# START OF RAW RECORDS

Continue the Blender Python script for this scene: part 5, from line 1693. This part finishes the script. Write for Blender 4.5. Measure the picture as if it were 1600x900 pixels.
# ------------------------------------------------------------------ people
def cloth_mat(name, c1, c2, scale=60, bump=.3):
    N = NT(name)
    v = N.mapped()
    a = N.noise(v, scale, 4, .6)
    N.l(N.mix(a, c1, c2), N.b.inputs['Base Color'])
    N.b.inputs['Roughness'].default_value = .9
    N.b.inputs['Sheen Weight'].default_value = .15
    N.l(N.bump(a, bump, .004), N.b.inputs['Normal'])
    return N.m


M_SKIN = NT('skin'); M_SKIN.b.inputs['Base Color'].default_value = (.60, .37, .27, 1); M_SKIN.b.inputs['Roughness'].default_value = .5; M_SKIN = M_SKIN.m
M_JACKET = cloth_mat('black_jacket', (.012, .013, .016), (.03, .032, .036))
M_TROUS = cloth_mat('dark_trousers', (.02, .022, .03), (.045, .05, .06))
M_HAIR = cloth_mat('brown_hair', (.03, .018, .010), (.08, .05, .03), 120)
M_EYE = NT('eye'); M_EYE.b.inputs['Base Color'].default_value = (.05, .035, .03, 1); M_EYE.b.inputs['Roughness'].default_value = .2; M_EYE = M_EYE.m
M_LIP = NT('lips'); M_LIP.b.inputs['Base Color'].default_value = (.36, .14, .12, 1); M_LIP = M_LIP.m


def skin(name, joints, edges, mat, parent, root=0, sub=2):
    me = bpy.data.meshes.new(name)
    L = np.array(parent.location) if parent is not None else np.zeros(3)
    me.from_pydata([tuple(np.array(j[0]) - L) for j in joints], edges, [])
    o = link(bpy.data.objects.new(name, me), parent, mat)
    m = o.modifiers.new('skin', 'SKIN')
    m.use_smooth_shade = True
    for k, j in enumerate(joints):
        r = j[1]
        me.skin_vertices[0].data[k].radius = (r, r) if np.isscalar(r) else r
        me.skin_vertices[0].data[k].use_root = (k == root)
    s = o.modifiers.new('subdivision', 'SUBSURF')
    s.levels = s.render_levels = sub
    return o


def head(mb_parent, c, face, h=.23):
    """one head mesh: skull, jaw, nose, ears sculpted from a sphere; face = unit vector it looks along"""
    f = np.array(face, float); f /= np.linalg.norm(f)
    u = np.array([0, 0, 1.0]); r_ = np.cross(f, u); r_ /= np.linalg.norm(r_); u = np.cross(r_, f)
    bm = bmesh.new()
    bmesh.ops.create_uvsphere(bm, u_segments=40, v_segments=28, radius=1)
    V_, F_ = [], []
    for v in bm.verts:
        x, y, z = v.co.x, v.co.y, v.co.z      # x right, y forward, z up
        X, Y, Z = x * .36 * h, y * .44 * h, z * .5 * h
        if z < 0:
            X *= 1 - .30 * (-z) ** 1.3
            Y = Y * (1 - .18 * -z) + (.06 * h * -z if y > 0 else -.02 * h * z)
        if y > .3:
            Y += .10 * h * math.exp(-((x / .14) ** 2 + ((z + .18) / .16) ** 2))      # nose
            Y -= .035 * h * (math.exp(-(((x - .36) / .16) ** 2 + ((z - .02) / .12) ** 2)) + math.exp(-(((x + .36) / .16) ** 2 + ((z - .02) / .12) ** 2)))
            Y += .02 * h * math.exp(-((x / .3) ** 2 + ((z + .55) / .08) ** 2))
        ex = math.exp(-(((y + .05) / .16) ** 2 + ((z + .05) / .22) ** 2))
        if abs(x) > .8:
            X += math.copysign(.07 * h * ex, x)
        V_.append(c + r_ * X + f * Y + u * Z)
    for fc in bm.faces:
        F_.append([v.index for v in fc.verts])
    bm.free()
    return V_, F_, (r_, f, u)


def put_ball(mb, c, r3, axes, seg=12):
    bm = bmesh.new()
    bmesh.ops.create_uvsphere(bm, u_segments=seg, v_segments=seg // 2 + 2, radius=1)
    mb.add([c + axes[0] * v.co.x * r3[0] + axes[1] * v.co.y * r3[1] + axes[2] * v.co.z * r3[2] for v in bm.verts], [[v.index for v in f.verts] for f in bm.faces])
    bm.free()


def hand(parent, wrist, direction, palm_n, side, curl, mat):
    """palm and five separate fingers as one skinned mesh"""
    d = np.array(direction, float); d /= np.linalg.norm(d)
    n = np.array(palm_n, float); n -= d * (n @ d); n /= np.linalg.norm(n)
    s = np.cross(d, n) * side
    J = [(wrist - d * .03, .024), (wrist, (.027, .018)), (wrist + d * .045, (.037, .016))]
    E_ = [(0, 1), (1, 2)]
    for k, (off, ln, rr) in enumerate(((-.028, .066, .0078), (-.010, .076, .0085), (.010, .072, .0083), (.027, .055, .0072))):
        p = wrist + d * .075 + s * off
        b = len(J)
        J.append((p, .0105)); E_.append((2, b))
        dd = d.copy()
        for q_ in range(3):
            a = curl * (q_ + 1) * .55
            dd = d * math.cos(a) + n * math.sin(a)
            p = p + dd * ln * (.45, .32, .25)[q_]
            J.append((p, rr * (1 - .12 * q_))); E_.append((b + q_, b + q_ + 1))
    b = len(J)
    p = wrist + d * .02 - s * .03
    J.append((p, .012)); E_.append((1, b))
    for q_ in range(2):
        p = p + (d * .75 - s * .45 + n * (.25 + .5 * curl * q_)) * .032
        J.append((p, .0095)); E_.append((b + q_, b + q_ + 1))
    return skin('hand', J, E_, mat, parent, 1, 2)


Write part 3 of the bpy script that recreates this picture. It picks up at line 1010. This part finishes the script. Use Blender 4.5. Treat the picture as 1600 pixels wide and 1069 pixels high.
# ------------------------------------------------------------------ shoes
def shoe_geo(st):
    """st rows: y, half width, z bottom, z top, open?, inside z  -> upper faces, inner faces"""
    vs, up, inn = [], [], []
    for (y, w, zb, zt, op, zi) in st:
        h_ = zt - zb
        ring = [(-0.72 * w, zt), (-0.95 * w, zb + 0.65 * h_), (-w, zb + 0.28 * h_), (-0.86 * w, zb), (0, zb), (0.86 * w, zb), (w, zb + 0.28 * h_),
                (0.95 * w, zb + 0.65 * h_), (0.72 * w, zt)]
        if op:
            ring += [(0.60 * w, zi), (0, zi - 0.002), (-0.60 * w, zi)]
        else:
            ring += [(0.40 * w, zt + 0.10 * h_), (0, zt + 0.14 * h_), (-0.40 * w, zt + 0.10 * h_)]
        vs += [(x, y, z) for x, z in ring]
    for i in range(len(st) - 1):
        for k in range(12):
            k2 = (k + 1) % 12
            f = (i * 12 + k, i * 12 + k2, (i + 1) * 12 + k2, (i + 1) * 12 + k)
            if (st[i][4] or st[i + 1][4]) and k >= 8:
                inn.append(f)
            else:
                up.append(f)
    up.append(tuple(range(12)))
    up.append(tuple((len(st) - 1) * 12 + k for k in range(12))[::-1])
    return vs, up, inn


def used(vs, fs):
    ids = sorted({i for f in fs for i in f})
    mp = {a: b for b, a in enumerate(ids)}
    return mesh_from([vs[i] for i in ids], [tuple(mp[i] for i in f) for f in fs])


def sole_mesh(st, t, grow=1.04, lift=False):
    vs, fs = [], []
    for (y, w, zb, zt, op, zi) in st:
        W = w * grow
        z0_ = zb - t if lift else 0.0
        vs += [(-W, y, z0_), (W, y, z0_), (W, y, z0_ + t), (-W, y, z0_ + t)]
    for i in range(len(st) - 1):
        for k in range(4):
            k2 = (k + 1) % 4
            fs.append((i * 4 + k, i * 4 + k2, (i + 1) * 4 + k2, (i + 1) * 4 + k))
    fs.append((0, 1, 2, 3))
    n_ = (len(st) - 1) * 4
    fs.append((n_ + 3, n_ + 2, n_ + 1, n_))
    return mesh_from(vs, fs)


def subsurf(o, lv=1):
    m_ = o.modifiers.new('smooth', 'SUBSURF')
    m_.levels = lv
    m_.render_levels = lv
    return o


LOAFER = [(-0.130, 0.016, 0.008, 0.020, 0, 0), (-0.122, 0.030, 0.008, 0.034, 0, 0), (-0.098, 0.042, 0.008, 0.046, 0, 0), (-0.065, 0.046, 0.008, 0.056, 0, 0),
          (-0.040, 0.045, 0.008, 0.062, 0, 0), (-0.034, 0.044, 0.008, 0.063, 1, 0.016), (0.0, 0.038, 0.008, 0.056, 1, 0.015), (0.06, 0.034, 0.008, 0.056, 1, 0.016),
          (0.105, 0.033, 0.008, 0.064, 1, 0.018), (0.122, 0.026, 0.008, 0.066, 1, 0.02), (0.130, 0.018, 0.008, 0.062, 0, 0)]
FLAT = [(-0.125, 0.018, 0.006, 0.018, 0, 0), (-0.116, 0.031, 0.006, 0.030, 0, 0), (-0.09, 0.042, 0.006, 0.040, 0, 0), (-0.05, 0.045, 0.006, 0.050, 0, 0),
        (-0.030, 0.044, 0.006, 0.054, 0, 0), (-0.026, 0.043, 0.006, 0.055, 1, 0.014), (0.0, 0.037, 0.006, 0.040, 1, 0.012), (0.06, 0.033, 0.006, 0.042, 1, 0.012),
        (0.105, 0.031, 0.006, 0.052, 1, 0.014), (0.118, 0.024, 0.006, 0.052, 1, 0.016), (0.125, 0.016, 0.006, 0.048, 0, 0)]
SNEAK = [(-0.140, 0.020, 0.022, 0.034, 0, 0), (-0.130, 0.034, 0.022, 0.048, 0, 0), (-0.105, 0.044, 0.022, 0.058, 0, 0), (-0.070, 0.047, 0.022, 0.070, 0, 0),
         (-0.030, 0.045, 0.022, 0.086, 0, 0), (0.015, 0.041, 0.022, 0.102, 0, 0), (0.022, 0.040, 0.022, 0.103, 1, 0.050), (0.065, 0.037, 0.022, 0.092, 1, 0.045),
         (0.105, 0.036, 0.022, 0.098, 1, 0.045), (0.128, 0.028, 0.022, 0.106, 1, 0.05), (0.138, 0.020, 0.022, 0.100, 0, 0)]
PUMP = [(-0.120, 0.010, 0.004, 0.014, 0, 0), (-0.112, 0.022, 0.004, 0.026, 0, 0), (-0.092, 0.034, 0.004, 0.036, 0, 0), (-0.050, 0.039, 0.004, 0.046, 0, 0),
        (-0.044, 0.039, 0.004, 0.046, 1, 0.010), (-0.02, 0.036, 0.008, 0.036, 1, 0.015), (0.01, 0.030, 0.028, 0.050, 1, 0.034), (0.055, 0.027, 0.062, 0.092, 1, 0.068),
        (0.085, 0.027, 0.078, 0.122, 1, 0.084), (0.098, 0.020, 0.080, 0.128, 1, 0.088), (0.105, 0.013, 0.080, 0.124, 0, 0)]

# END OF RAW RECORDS

Only the lines from the one containing "Write part 3" to the one containing "return mesh_from([vs[i] for" are to be printed, both ends included, exactly as written.

** SOLUTION FOR THIS PROBLEM **
Write part 3 of the bpy script that recreates this picture. It picks up at line 1010. This part finishes the script. Use Blender 4.5. Treat the picture as 1600 pixels wide and 1069 pixels high.
# ------------------------------------------------------------------ shoes
def shoe_geo(st):
    """st rows: y, half width, z bottom, z top, open?, inside z  -> upper faces, inner faces"""
    vs, up, inn = [], [], []
    for (y, w, zb, zt, op, zi) in st:
        h_ = zt - zb
        ring = [(-0.72 * w, zt), (-0.95 * w, zb + 0.65 * h_), (-w, zb + 0.28 * h_), (-0.86 * w, zb), (0, zb), (0.86 * w, zb), (w, zb + 0.28 * h_),
                (0.95 * w, zb + 0.65 * h_), (0.72 * w, zt)]
        if op:
            ring += [(0.60 * w, zi), (0, zi - 0.002), (-0.60 * w, zi)]
        else:
            ring += [(0.40 * w, zt + 0.10 * h_), (0, zt + 0.14 * h_), (-0.40 * w, zt + 0.10 * h_)]
        vs += [(x, y, z) for x, z in ring]
    for i in range(len(st) - 1):
        for k in range(12):
            k2 = (k + 1) % 12
            f = (i * 12 + k, i * 12 + k2, (i + 1) * 12 + k2, (i + 1) * 12 + k)
            if (st[i][4] or st[i + 1][4]) and k >= 8:
                inn.append(f)
            else:
                up.append(f)
    up.append(tuple(range(12)))
    up.append(tuple((len(st) - 1) * 12 + k for k in range(12))[::-1])
    return vs, up, inn


def used(vs, fs):
    ids = sorted({i for f in fs for i in f})
    mp = {a: b for b, a in enumerate(ids)}
    return mesh_from([vs[i] for i in ids], [tuple(mp[i] for i in f) for f in fs])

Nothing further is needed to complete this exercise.